Unprecedented is a word that can be associated with the Ole Miss football program both on and off of the field.
Since Hugh Freeze took the reins in December 2011, it has been on an upward trajectory.
He reeled in a 2013 recruiting class headlined by Laremy Tunsil, Robert Nkemdiche and Laquon Treadwell. It was the highest-rated group in school history until it was topped by the 2016 class. It marked the beginning of a run of unprecedented recruiting success that has included two top-ten classes in the last three seasons and four consecutive top-15 classes. It had never had back-to-back classes rated that high previously. That soon translated to the field.

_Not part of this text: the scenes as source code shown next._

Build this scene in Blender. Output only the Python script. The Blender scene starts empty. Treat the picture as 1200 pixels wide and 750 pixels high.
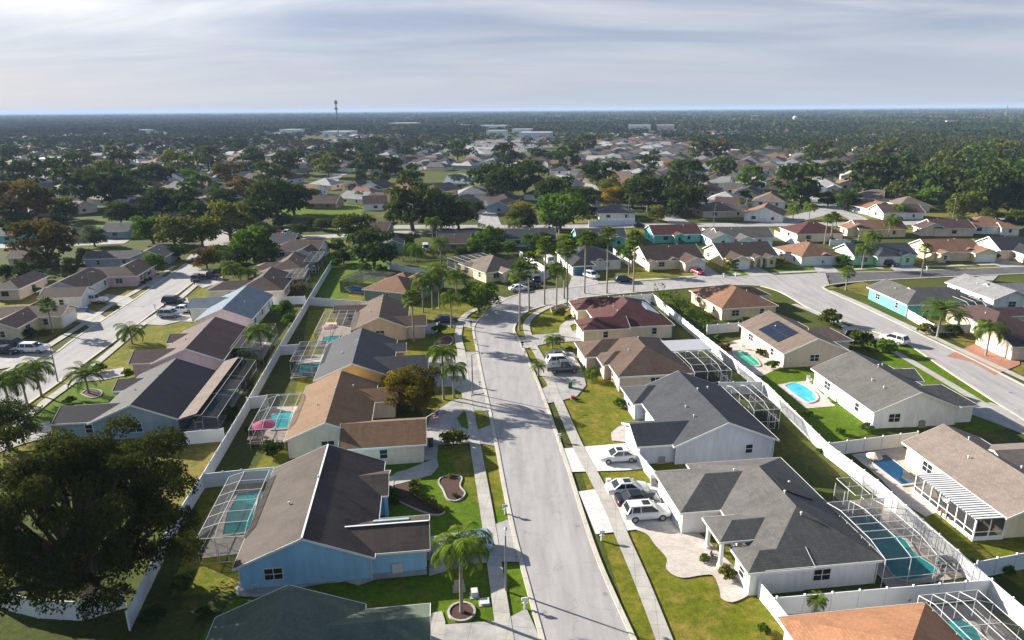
import bpy, bmesh, math, random
import numpy as np
from mathutils import Vector, Matrix, noise
rnd = random.Random(11)
SC = bpy.context.scene
COL = SC.collection
rad = math.radians

# ------------------------------------------------------------------ camera
F, CX, CY, CAMH = 800.0, 600.0, 375.0, 40.0
PITCH = math.atan((CY - 128.0) / F); ROLL = math.atan(8 / 1200)
cp, sp, cr, sr = math.cos(PITCH), math.sin(PITCH), math.cos(ROLL), math.sin(ROLL)
def P(px, py, h=0.0):
    """ground (or height h) point seen at pixel px, py of the 1200 x 750 photograph"""
    x = (px - CX) / F; y = -(py - CY) / F
    x, y = x * cr + y * sr, -x * sr + y * cr
    d = (x, cp + y * sp, -sp + y * cp)
    t = (h - CAMH) / d[2]
    return Vector((d[0] * t, d[1] * t, h))
def proj(x, y, z):
    z -= CAMH
    f = y * cp - z * sp; u = y * sp + z * cp
    if f < 1: return (-9999, -9999)
    a, b = x / f, u / f
    return (CX + F * (a * cr - b * sr), CY - F * (a * sr + b * cr))
cam = bpy.data.cameras.new('camera'); cam.lens = 24.0; cam.sensor_width = 36.0
cam.clip_start = 1.0; cam.clip_end = 120000.0
co = bpy.data.objects.new('camera', cam); COL.objects.link(co)
co.matrix_world = Matrix(((cr, sr, 0, 0), (-sr * sp, cr * sp, -cp, 0), (-sr * cp, cr * cp, sp, CAMH), (0, 0, 0, 1)))
SC.camera = co

# ------------------------------------------------------------------ materials
MATS = {}
def newmat(name):
    m = bpy.data.materials.new(name); m.use_nodes = True
    nt = m.node_tree; nt.nodes.clear()
    out = nt.nodes.new('ShaderNodeOutputMaterial'); b = nt.nodes.new('ShaderNodeBsdfPrincipled')
    nt.links.new(b.outputs[0], out.inputs[0])
    return m, nt, b, out
def N(nt, t, **kw):
    n = nt.nodes.new(t)
    for k, v in kw.items():
        if k.startswith('i_'): n.inputs[k[2:].replace('_', ' ')].default_value = v
        else: setattr(n, k, v)
    return n
def rgba(c): return (c[0], c[1], c[2], 1)
def noise_node(nt, vec, scale, detail=4, rough=.55):
    n = N(nt, 'ShaderNodeTexNoise'); n.inputs['Scale'].default_value = scale
    n.inputs['Detail'].default_value = detail; n.inputs['Roughness'].default_value = rough
    nt.links.new(vec, n.inputs['Vector']); return n.outputs['Fac']
def ramp(nt, fac, stops):
    r = N(nt, 'ShaderNodeValToRGB'); e = r.color_ramp.elements
    while len(e) < len(stops): e.new(.5)
    for i, (p, c) in enumerate(stops): e[i].position = p; e[i].color = rgba(c)
    nt.links.new(fac, r.inputs[0]); return r.outputs[0]
def mixc(nt, f, a, b, mode='MIX'):
    m = N(nt, 'ShaderNodeMix', data_type='RGBA', blend_type=mode)
    for s, v in ((m.inputs[0], f), (m.inputs[6], a), (m.inputs[7], b)):
        if hasattr(v, 'links'): nt.links.new(v, s)
        elif isinstance(v, (int, float)): s.default_value = v
        else: s.default_value = rgba(v)
    return m.outputs[2]
def bump(nt, b, fac, strength, dist=.05):
    bn = N(nt, 'ShaderNodeBump'); bn.inputs['Strength'].default_value = strength; bn.inputs['Distance'].default_value = dist
    nt.links.new(fac, bn.inputs['Height']); nt.links.new(bn.outputs[0], b.inputs['Normal'])
def sc(c, k): return tuple(min(1, x * k) for x in c)
def pm(name, col, rough=.8, var=.18, scale=1.2, bmp=0, bscale=20, metal=0, spec=.5):
    """principled with two octaves of noise wear"""
    if name in MATS: return MATS[name]
    m, nt, b, out = newmat(name)
    v = N(nt, 'ShaderNodeNewGeometry').outputs['Position']
    f1 = noise_node(nt, v, scale, 5, .6); 
    c = ramp(nt, f1, ((.25, sc(col, 1 - var)), (.75, sc(col, 1 + var * .6))))
    nt.links.new(c, b.inputs['Base Color']); b.inputs['Roughness'].default_value = rough; b.inputs['Metallic'].default_value = metal
    b.inputs['Specular IOR Level'].default_value = spec
    if bmp: bump(nt, b, noise_node(nt, v, bscale, 3), bmp)
    MATS[name] = m; return m
def grass_mat(name, a, b_, dry, dryness=.5, scale=.18):
    if name in MATS: return MATS[name]
    m, nt, b, out = newmat(name)
    v = N(nt, 'ShaderNodeNewGeometry').outputs['Position']
    big = noise_node(nt, v, scale, 6, .65)
    fine = noise_node(nt, v, 1.6, 5, .75)
    vf = noise_node(nt, v, 9, 3, .8)
    c = ramp(nt, big, ((.3, a), (.7, b_)))
    f2 = ramp(nt, noise_node(nt, v, scale * 2.3, 6, .7), ((.62 - dryness * .25, (0, 0, 0)), (.8 - dryness * .2, (1, 1, 1))))
    c = mixc(nt, f2, c, dry)
    c = mixc(nt, .8, c, ramp(nt, fine, ((.3, (.26, .27, .25)), (.7, (.74, .72, .68)))), 'OVERLAY')
    c = mixc(nt, .7, c, ramp(nt, vf, ((.3, (.22, .22, .22)), (.7, (.78, .78, .74)))), 'OVERLAY')
    nt.links.new(c, b.inputs['Base Color']); b.inputs['Roughness'].default_value = .95; b.inputs['Specular IOR Level'].default_value = .1
    bump(nt, b, vf, .6, .08)
    MATS[name] = m; return m
def roof_mat(name, col, stain=.3, warm=None):
    """asphalt shingle: courses and tabs from the UV (metres), blotches, run-off streaks"""
    if name in MATS: return MATS[name]
    m, nt, b, out = newmat(name)
    uv = N(nt, 'ShaderNodeUVMap').outputs[0]
    pos = N(nt, 'ShaderNodeNewGeometry').outputs['Position']
    br = N(nt, 'ShaderNodeTexBrick'); br.inputs['Scale'].default_value = 1
    br.inputs['Color1'].default_value = rgba(sc(col, 1.14)); br.inputs['Color2'].default_value = rgba(sc(col, .84))
    br.inputs['Mortar'].default_value = rgba(sc(col, .62)); br.inputs['Mortar Size'].default_value = .014
    br.inputs['Brick Width'].default_value = .42; br.inputs['Row Height'].default_value = .24
    nt.links.new(uv, br.inputs['Vector'])
    c = br.outputs['Color']
    mp = N(nt, 'ShaderNodeMapping'); mp.inputs['Scale'].default_value = (1.1, .09, 1); nt.links.new(uv, mp.inputs[0])
    st = noise_node(nt, mp.outputs[0], 1.3, 6, .7)
    c = mixc(nt, ramp(nt, st, ((.42, (0, 0, 0)), (.68, (min(.9, stain * 1.7),) * 3))), c, sc(col, .5))
    c = mixc(nt, ramp(nt, noise_node(nt, mp.outputs[0], 2.3, 4, .6), ((.58, (0, 0, 0)), (.78, (.35,) * 3))), c, sc(col, 1.7))
    w = warm or sc(col, 1.3)
    c = mixc(nt, ramp(nt, noise_node(nt, pos, .35, 4), ((.4, (0, 0, 0)), (.7, (.45,) * 3))), c, w)
    c = mixc(nt, .35, c, ramp(nt, noise_node(nt, pos, 7, 3, .8), ((.3, (.3,) * 3), (.7, (.7,) * 3))), 'OVERLAY')
    nt.links.new(c, b.inputs['Base Color']); b.inputs['Roughness'].default_value = .78; b.inputs['Specular IOR Level'].default_value = .25
    bump(nt, b, br.outputs['Fac'], -.3, .02)
    MATS[name] = m; return m
def wall_mat(name, col):
    if name in MATS: return MATS[name]
    m, nt, b, out = newmat(name)
    pos = N(nt, 'ShaderNodeNewGeometry').outputs['Position']
    mp = N(nt, 'ShaderNodeMapping'); mp.inputs['Scale'].default_value = (1, 1, .25); nt.links.new(pos, mp.inputs[0])
    c = ramp(nt, noise_node(nt, mp.outputs[0], 1.1, 5, .65), ((.25, sc(col, .78)), (.65, sc(col, 1.03))))
    nt.links.new(c, b.inputs['Base Color']); b.inputs['Roughness'].default_value = .85
    bump(nt, b, noise_node(nt, pos, 14, 3), .25, .02)
    MATS[name] = m; return m
def paver_mat(name, c1, c2, mortar, bw=.4, rh=.2, msize=.012):
    if name in MATS: return MATS[name]
    m, nt, b, out = newmat(name)
    pos = N(nt, 'ShaderNodeNewGeometry').outputs['Position']
    br = N(nt, 'ShaderNodeTexBrick'); br.inputs['Scale'].default_value = 1
    br.inputs['Color1'].default_value = rgba(c1); br.inputs['Color2'].default_value = rgba(c2); br.inputs['Mortar'].default_value = rgba(mortar)
    br.inputs['Brick Width'].default_value = bw; br.inputs['Row Height'].default_value = rh; br.inputs['Mortar Size'].default_value = msize
    mp = N(nt, 'ShaderNodeMapping'); mp.inputs['Rotation'].default_value = (0, 0, rad(7)); nt.links.new(pos, mp.inputs[0])
    nt.links.new(mp.outputs[0], br.inputs['Vector'])
    c = mixc(nt, .5, br.outputs['Color'], ramp(nt, noise_node(nt, pos, .8, 6, .7), ((.3, (.34,) * 3), (.7, (.66,) * 3))), 'OVERLAY')
    nt.links.new(c, b.inputs['Base Color']); b.inputs['Roughness'].default_value = .85
    MATS[name] = m; return m
def leaf_mat(name, col, col2, trans=.25):
    if name in MATS: return MATS[name]
    m, nt, b, out = newmat(name)
    oi = N(nt, 'ShaderNodeObjectInfo').outputs['Random']
    at = N(nt, 'ShaderNodeAttribute', attribute_name='tint').outputs['Fac']
    c = mixc(nt, at, col, col2)
    k = ramp(nt, oi, ((0, (.7, .75, .68)), (1, (1.0, .98, .95))))
    c = mixc(nt, 1.0, c, k, 'MULTIPLY')
    nt.links.new(c, b.inputs['Base Color']); b.inputs['Roughness'].default_value = .8; b.inputs['Specular IOR Level'].default_value = .02
    tr = N(nt, 'ShaderNodeBsdfTranslucent'); nt.links.new(c, tr.inputs[0])
    mx = N(nt, 'ShaderNodeMixShader'); mx.inputs[0].default_value = trans
    nt.links.new(b.outputs[0], mx.inputs[1]); nt.links.new(tr.outputs[0], mx.inputs[2]); nt.links.new(mx.outputs[0], out.inputs[0])
    MATS[name] = m; return m
def screen_mat(name, alpha, col=(.045, .047, .052)):
    if name in MATS: return MATS[name]
    m, nt, b, out = newmat(name)
    b.inputs['Base Color'].default_value = rgba(col); b.inputs['Roughness'].default_value = .7; b.inputs['Specular IOR Level'].default_value = .1
    t = N(nt, 'ShaderNodeBsdfTransparent'); mx = N(nt, 'ShaderNodeMixShader'); mx.inputs[0].default_value = alpha
    nt.links.new(t.outputs[0], mx.inputs[1]); nt.links.new(b.outputs[0], mx.inputs[2]); nt.links.new(mx.outputs[0], out.inputs[0])
    MATS[name] = m; return m
def water_mat(name, col, rough=.06, bmp=.08, sc_=2.5):
    if name in MATS: return MATS[name]
    m, nt, b, out = newmat(name)
    v = N(nt, 'ShaderNodeNewGeometry').outputs['Position']
    c = ramp(nt, noise_node(nt, v, .5, 3), ((.3, sc(col, .8)), (.7, sc(col, 1.15))))
    nt.links.new(c, b.inputs['Base Color']); b.inputs['Roughness'].default_value = rough; b.inputs['IOR'].default_value = 1.33
    bump(nt, b, noise_node(nt, v, sc_, 3), bmp, .05)
    MATS[name] = m; return m
def concrete_mat(name, col, joint=2.0, stain=.35, bscale=.5):
    if name in MATS: return MATS[name]
    m, nt, b, out = newmat(name)
    v = N(nt, 'ShaderNodeNewGeometry').outputs['Position']
    mp = N(nt, 'ShaderNodeMapping'); mp.inputs['Rotation'].default_value = (0, 0, rad(7)); nt.links.new(v, mp.inputs[0])
    c = ramp(nt, noise_node(nt, v, bscale, 7, .65), ((.25, sc(col, 1 - stain)), (.6, col), (.85, sc(col, 1.1))))
    if joint:
        br = N(nt, 'ShaderNodeTexBrick'); br.offset = 0; br.inputs['Scale'].default_value = 1
        br.inputs['Color1'].default_value = (1, 1, 1, 1); br.inputs['Color2'].default_value = (.93, .93, .93, 1); br.inputs['Mortar'].default_value = (.55, .55, .55, 1)
        br.inputs['Brick Width'].default_value = joint; br.inputs['Row Height'].default_value = joint; br.inputs['Mortar Size'].default_value = .02
        nt.links.new(mp.outputs[0], br.inputs['Vector']); c = mixc(nt, 1.0, c, br.outputs['Color'], 'MULTIPLY')
    c = mixc(nt, .3, c, ramp(nt, noise_node(nt, v, 6, 4, .8), ((.3, (.35,) * 3), (.7, (.65,) * 3))), 'OVERLAY')
    nt.links.new(c, b.inputs['Base Color']); b.inputs['Roughness'].default_value = .9; b.inputs['Specular IOR Level'].default_value = .2
    MATS[name] = m; return m
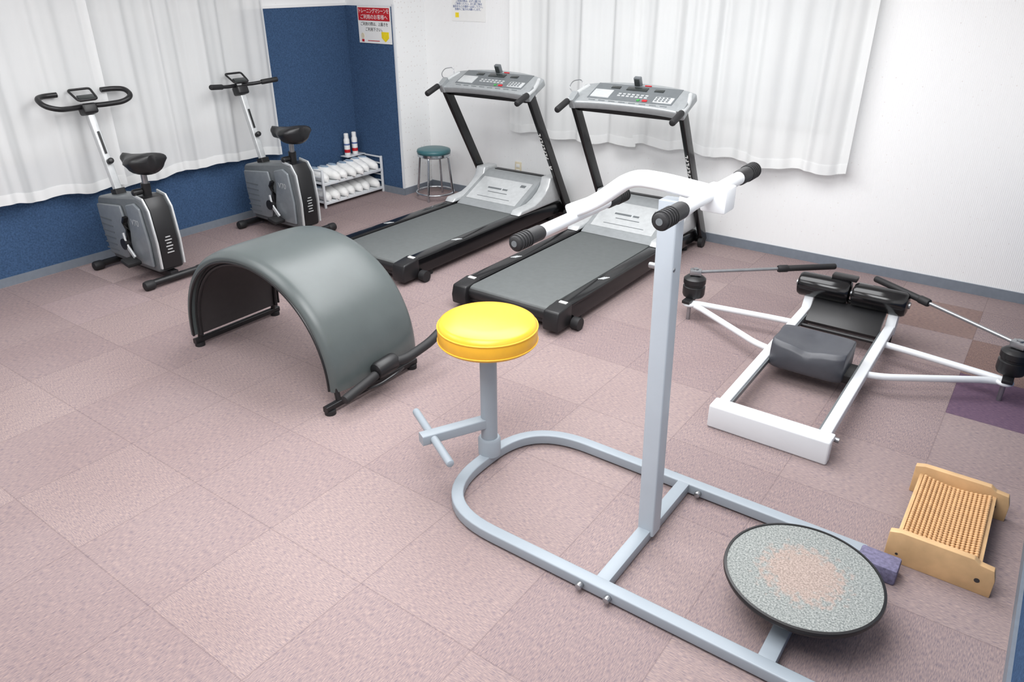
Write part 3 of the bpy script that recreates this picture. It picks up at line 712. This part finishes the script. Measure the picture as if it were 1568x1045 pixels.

The Rebels sent shock waves across college football in 2014 when Bo Wallace led Ole Miss to a 23-17 victory over Alabama. A year later, they had the same fate in Bryant-Denny Stadium, the first time Ole Miss won two consecutive games over the Crimson Tide. The Rebels won 19 games over the past two seasons. Ole Miss produced three first-round picks in the 2016 NFL draft, the most in school history.
Ole Miss is also fighting an unprecedented battle off of the field with the NCAA. Seriously, there is no precedent here. The NCAA revamped its penalty structure in 2013 into a four-tier system designed to hold coaches more accountable, and the Rebels are the first on the chopping block.
The NCAA arrived in Oxford in 2012, and they’re still here.
The case has been the talk of college football over the last six months. It’s been every bit as compelling as it has been trying on a program that seemingly came out of nowhere in the college football landscape.
From loaner cars to the draft night fiasco when Tunsil admitted he took money from a coach during his college days, this case has had its fair share of twists and turns, and it took another one on Thursday.
Yahoo Sports reported that the NCAA expanded its investigation into the Rebels beyond Tunsil’s admission of accepting money from a coach and has now interviewed players at Mississippi State and Auburn who were recruited by Ole Miss. According to Yahoo’s sources, the players were granted immunity for their cooperation in the investigation.
This suggests two things. First, the NCAA did not find anything nearly as severe as it had thought it would with regards to Laremy Tunsil. And secondly, that it is out for blood.
The NCAA has made it clear that it’s going to turn over every stone until it finds something significant to punish Ole Miss and it isn’t going to stop until it does.
Why? It could be a number of things. Maybe the NCAA is feeling pressure to hammer the Rebels after attempting to do so with Penn State and North Carolina and failing in the end.
Maybe it doesn’t appreciate the ‘dig your feet in’ stance that Freeze and Ross Bjork have taken in terms of potential wrongdoing.
Maybe it’s because there is more, potentially much more to this case than is being led on. No one really knows. There is still much left to be determined.
We do know a couple of things, however. This thing isn’t getting resolved anytime soon and Ole Miss will be playing a role it is unfamiliar with as it attempts to continue its unprecedented run of success.